--- begin SUPPLIED MATERIAL ---

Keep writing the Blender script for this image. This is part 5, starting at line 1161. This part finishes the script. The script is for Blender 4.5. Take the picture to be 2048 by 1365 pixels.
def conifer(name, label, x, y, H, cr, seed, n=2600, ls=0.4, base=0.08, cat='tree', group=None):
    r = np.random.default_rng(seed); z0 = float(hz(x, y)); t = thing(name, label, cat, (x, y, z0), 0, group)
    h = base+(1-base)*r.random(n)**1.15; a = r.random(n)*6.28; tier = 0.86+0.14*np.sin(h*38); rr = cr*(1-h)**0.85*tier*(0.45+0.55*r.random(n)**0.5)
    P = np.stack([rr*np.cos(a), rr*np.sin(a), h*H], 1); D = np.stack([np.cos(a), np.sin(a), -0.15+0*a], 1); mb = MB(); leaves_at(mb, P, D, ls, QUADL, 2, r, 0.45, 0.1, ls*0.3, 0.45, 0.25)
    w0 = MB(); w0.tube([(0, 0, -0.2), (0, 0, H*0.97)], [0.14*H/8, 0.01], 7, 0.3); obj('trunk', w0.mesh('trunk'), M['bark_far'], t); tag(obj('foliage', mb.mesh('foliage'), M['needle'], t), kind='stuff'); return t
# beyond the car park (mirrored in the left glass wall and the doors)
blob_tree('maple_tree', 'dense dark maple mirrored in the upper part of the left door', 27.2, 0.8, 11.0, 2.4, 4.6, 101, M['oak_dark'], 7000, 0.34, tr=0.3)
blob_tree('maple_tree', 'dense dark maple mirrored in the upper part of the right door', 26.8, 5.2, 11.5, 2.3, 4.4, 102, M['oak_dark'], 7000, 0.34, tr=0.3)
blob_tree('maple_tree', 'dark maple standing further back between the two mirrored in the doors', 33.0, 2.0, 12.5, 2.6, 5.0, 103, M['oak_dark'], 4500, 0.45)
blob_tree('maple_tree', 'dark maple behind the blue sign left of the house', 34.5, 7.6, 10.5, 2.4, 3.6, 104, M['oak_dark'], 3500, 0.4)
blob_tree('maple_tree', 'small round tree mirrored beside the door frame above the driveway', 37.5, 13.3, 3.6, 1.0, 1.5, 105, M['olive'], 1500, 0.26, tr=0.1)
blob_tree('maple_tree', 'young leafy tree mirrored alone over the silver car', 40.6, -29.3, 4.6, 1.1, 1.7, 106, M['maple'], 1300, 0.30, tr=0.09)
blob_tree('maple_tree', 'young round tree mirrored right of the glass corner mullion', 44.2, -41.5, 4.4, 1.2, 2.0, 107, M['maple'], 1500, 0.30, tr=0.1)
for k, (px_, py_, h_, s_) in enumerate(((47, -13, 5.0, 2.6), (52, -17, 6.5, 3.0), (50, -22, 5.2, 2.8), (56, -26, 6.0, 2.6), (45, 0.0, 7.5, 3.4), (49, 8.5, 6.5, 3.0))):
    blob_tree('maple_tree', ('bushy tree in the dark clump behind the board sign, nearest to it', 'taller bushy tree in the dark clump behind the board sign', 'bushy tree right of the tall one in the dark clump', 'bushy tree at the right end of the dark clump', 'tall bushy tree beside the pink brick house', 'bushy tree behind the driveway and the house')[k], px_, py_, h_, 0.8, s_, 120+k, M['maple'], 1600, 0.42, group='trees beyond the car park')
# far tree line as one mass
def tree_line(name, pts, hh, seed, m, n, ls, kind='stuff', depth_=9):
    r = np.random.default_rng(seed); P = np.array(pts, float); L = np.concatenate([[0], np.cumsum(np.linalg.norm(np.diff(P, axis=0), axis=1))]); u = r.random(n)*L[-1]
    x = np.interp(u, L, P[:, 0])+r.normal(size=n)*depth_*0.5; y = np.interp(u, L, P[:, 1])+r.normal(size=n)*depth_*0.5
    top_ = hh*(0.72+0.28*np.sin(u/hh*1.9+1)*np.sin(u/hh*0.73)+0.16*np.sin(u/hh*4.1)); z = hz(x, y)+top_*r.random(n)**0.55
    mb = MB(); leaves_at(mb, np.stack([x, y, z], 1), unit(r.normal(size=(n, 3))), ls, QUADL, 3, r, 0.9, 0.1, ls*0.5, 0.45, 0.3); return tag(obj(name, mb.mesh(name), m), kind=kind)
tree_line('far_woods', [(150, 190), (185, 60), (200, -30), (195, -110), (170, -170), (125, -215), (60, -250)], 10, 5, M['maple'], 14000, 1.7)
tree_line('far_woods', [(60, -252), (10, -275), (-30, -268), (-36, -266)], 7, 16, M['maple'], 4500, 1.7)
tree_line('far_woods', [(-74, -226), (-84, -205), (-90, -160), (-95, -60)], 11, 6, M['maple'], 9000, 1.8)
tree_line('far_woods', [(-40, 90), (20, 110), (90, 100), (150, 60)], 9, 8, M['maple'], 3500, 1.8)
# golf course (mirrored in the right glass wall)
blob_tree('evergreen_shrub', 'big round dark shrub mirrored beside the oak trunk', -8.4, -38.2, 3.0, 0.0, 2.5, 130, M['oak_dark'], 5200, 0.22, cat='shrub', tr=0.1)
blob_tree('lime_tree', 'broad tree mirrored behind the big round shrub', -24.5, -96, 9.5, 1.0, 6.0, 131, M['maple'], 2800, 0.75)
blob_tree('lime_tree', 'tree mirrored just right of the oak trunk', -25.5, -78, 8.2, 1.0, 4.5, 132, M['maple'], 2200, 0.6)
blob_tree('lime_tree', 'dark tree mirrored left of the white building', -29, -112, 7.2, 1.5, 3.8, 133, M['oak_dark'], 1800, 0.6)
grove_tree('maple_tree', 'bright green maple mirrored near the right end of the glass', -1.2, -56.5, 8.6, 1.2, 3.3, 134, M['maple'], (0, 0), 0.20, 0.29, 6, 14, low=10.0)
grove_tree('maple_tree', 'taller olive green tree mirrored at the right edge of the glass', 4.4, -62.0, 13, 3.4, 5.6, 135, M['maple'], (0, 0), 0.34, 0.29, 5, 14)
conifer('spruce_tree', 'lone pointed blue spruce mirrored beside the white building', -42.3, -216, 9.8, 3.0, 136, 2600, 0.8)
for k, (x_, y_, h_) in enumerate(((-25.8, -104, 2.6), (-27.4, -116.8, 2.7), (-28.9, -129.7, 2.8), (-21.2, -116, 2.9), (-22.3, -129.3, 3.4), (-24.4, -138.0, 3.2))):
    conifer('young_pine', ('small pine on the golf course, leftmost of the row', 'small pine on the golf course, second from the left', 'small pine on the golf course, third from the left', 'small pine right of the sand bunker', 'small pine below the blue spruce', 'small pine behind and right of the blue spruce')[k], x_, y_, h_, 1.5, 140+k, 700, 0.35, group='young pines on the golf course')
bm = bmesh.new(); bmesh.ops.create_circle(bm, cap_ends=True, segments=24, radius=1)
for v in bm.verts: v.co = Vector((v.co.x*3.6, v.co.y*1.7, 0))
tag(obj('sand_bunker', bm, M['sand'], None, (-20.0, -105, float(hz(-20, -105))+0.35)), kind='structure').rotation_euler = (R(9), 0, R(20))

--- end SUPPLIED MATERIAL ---

Extract all of the data above and output it character for character.

Keep writing the Blender script for this image. This is part 5, starting at line 1161. This part finishes the script. The script is for Blender 4.5. Take the picture to be 2048 by 1365 pixels.
def conifer(name, label, x, y, H, cr, seed, n=2600, ls=0.4, base=0.08, cat='tree', group=None):
    r = np.random.default_rng(seed); z0 = float(hz(x, y)); t = thing(name, label, cat, (x, y, z0), 0, group)
    h = base+(1-base)*r.random(n)**1.15; a = r.random(n)*6.28; tier = 0.86+0.14*np.sin(h*38); rr = cr*(1-h)**0.85*tier*(0.45+0.55*r.random(n)**0.5)
    P = np.stack([rr*np.cos(a), rr*np.sin(a), h*H], 1); D = np.stack([np.cos(a), np.sin(a), -0.15+0*a], 1); mb = MB(); leaves_at(mb, P, D, ls, QUADL, 2, r, 0.45, 0.1, ls*0.3, 0.45, 0.25)
    w0 = MB(); w0.tube([(0, 0, -0.2), (0, 0, H*0.97)], [0.14*H/8, 0.01], 7, 0.3); obj('trunk', w0.mesh('trunk'), M['bark_far'], t); tag(obj('foliage', mb.mesh('foliage'), M['needle'], t), kind='stuff'); return t
# beyond the car park (mirrored in the left glass wall and the doors)
blob_tree('maple_tree', 'dense dark maple mirrored in the upper part of the left door', 27.2, 0.8, 11.0, 2.4, 4.6, 101, M['oak_dark'], 7000, 0.34, tr=0.3)
blob_tree('maple_tree', 'dense dark maple mirrored in the upper part of the right door', 26.8, 5.2, 11.5, 2.3, 4.4, 102, M['oak_dark'], 7000, 0.34, tr=0.3)
blob_tree('maple_tree', 'dark maple standing further back between the two mirrored in the doors', 33.0, 2.0, 12.5, 2.6, 5.0, 103, M['oak_dark'], 4500, 0.45)
blob_tree('maple_tree', 'dark maple behind the blue sign left of the house', 34.5, 7.6, 10.5, 2.4, 3.6, 104, M['oak_dark'], 3500, 0.4)
blob_tree('maple_tree', 'small round tree mirrored beside the door frame above the driveway', 37.5, 13.3, 3.6, 1.0, 1.5, 105, M['olive'], 1500, 0.26, tr=0.1)
blob_tree('maple_tree', 'young leafy tree mirrored alone over the silver car', 40.6, -29.3, 4.6, 1.1, 1.7, 106, M['maple'], 1300, 0.30, tr=0.09)
blob_tree('maple_tree', 'young round tree mirrored right of the glass corner mullion', 44.2, -41.5, 4.4, 1.2, 2.0, 107, M['maple'], 1500, 0.30, tr=0.1)
for k, (px_, py_, h_, s_) in enumerate(((47, -13, 5.0, 2.6), (52, -17, 6.5, 3.0), (50, -22, 5.2, 2.8), (56, -26, 6.0, 2.6), (45, 0.0, 7.5, 3.4), (49, 8.5, 6.5, 3.0))):
    blob_tree('maple_tree', ('bushy tree in the dark clump behind the board sign, nearest to it', 'taller bushy tree in the dark clump behind the board sign', 'bushy tree right of the tall one in the dark clump', 'bushy tree at the right end of the dark clump', 'tall bushy tree beside the pink brick house', 'bushy tree behind the driveway and the house')[k], px_, py_, h_, 0.8, s_, 120+k, M['maple'], 1600, 0.42, group='trees beyond the car park')
# far tree line as one mass
def tree_line(name, pts, hh, seed, m, n, ls, kind='stuff', depth_=9):
    r = np.random.default_rng(seed); P = np.array(pts, float); L = np.concatenate([[0], np.cumsum(np.linalg.norm(np.diff(P, axis=0), axis=1))]); u = r.random(n)*L[-1]
    x = np.interp(u, L, P[:, 0])+r.normal(size=n)*depth_*0.5; y = np.interp(u, L, P[:, 1])+r.normal(size=n)*depth_*0.5
    top_ = hh*(0.72+0.28*np.sin(u/hh*1.9+1)*np.sin(u/hh*0.73)+0.16*np.sin(u/hh*4.1)); z = hz(x, y)+top_*r.random(n)**0.55
    mb = MB(); leaves_at(mb, np.stack([x, y, z], 1), unit(r.normal(size=(n, 3))), ls, QUADL, 3, r, 0.9, 0.1, ls*0.5, 0.45, 0.3); return tag(obj(name, mb.mesh(name), m), kind=kind)
tree_line('far_woods', [(150, 190), (185, 60), (200, -30), (195, -110), (170, -170), (125, -215), (60, -250)], 10, 5, M['maple'], 14000, 1.7)
tree_line('far_woods', [(60, -252), (10, -275), (-30, -268), (-36, -266)], 7, 16, M['maple'], 4500, 1.7)
tree_line('far_woods', [(-74, -226), (-84, -205), (-90, -160), (-95, -60)], 11, 6, M['maple'], 9000, 1.8)
tree_line('far_woods', [(-40, 90), (20, 110), (90, 100), (150, 60)], 9, 8, M['maple'], 3500, 1.8)
# golf course (mirrored in the right glass wall)
blob_tree('evergreen_shrub', 'big round dark shrub mirrored beside the oak trunk', -8.4, -38.2, 3.0, 0.0, 2.5, 130, M['oak_dark'], 5200, 0.22, cat='shrub', tr=0.1)
blob_tree('lime_tree', 'broad tree mirrored behind the big round shrub', -24.5, -96, 9.5, 1.0, 6.0, 131, M['maple'], 2800, 0.75)
blob_tree('lime_tree', 'tree mirrored just right of the oak trunk', -25.5, -78, 8.2, 1.0, 4.5, 132, M['maple'], 2200, 0.6)
blob_tree('lime_tree', 'dark tree mirrored left of the white building', -29, -112, 7.2, 1.5, 3.8, 133, M['oak_dark'], 1800, 0.6)
grove_tree('maple_tree', 'bright green maple mirrored near the right end of the glass', -1.2, -56.5, 8.6, 1.2, 3.3, 134, M['maple'], (0, 0), 0.20, 0.29, 6, 14, low=10.0)
grove_tree('maple_tree', 'taller olive green tree mirrored at the right edge of the glass', 4.4, -62.0, 13, 3.4, 5.6, 135, M['maple'], (0, 0), 0.34, 0.29, 5, 14)
conifer('spruce_tree', 'lone pointed blue spruce mirrored beside the white building', -42.3, -216, 9.8, 3.0, 136, 2600, 0.8)
for k, (x_, y_, h_) in enumerate(((-25.8, -104, 2.6), (-27.4, -116.8, 2.7), (-28.9, -129.7, 2.8), (-21.2, -116, 2.9), (-22.3, -129.3, 3.4), (-24.4, -138.0, 3.2))):
    conifer('young_pine', ('small pine on the golf course, leftmost of the row', 'small pine on the golf course, second from the left', 'small pine on the golf course, third from the left', 'small pine right of the sand bunker', 'small pine below the blue spruce', 'small pine behind and right of the blue spruce')[k], x_, y_, h_, 1.5, 140+k, 700, 0.35, group='young pines on the golf course')
bm = bmesh.new(); bmesh.ops.create_circle(bm, cap_ends=True, segments=24, radius=1)
for v in bm.verts: v.co = Vector((v.co.x*3.6, v.co.y*1.7, 0))
tag(obj('sand_bunker', bm, M['sand'], None, (-20.0, -105, float(hz(-20, -105))+0.35)), kind='structure').rotation_euler = (R(9), 0, R(20))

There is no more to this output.